Si je ne me …trompe…pas, c’est à partir de ces cours….que tu as commencé à t’intéresser à La Rochelle et à t’y rendes……
Au Québec, nous sommes chanceux de pouvoir profiter de tes recherches, tu es unique!
Mes souhaits de paix, sérénité et santé pour la prochaine année
Gisèle Monarque
Gisèle,
Je n’ai jamais suivi de cours de M. Perreault. Mon intérêt pour La Rochelle remonte à l’école secondaire (vers 1978) où j’ai découvert dans Tanguay, puis Godbout, que mon potentiel ancêtre Perron était protestant de La Rochelle et né hors mariage ! Vers 1980, j’écrivais (papier et non courriel) au Temple protestant de La Rochelle. Lettre reçue par Mlle de Saint-Affrique, sommité du protestantisme rochelais, qui la relaya à Mlle Suzanne Bonniot avec qui j’ai entretenu une enrichissante correspondance généalogique pendant près de 10 ans. Quelle belle aventure !
Quel histoire cette Jeanne Suire !
On ne s’imagine pas tout l’humanité qu’il y avait à l’époque de jeanne.
On s’imagine que l’humanité est arrivé avec l’électricité.

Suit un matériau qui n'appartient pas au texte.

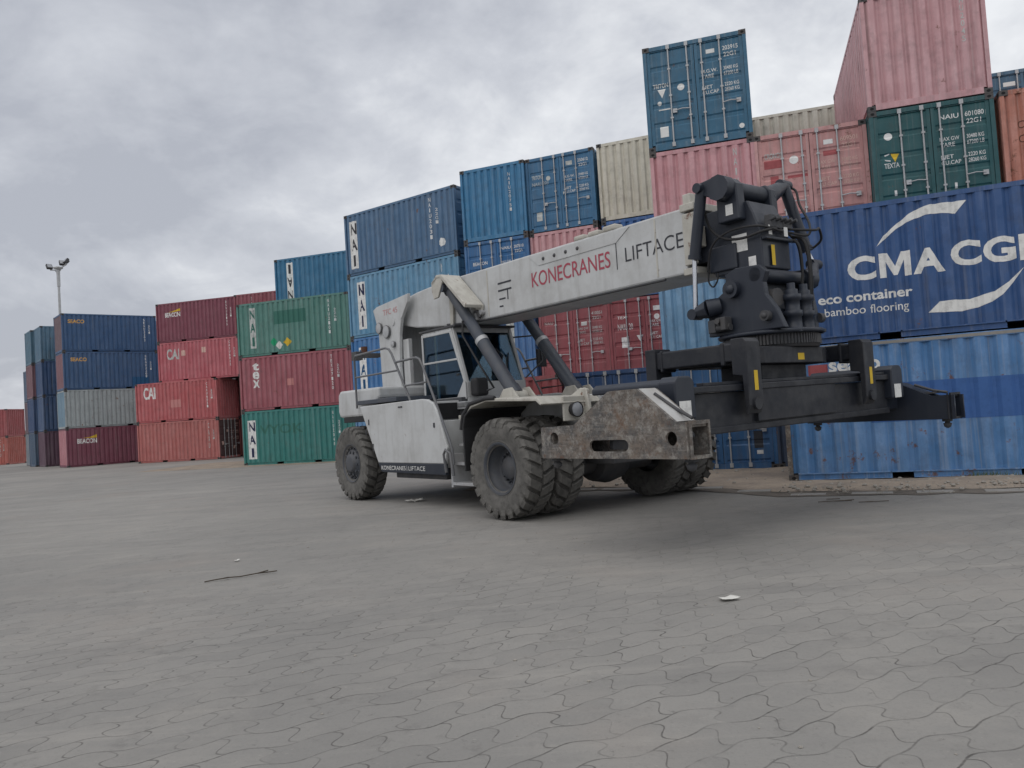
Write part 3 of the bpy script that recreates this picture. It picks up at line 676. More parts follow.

J’ai beaucoup ta nouvelle présentation.
Mon ancêtre aussi. Merci Guy pour cette histoire si bien relatée. La preuve qu’on n’est pas tous issus d’un Tremblay catho de Normandie.
Toujours content de te lire… Tu me diras des nouvelles de Bertrand et Lucille…si c’est possible…Salutations les meilleures.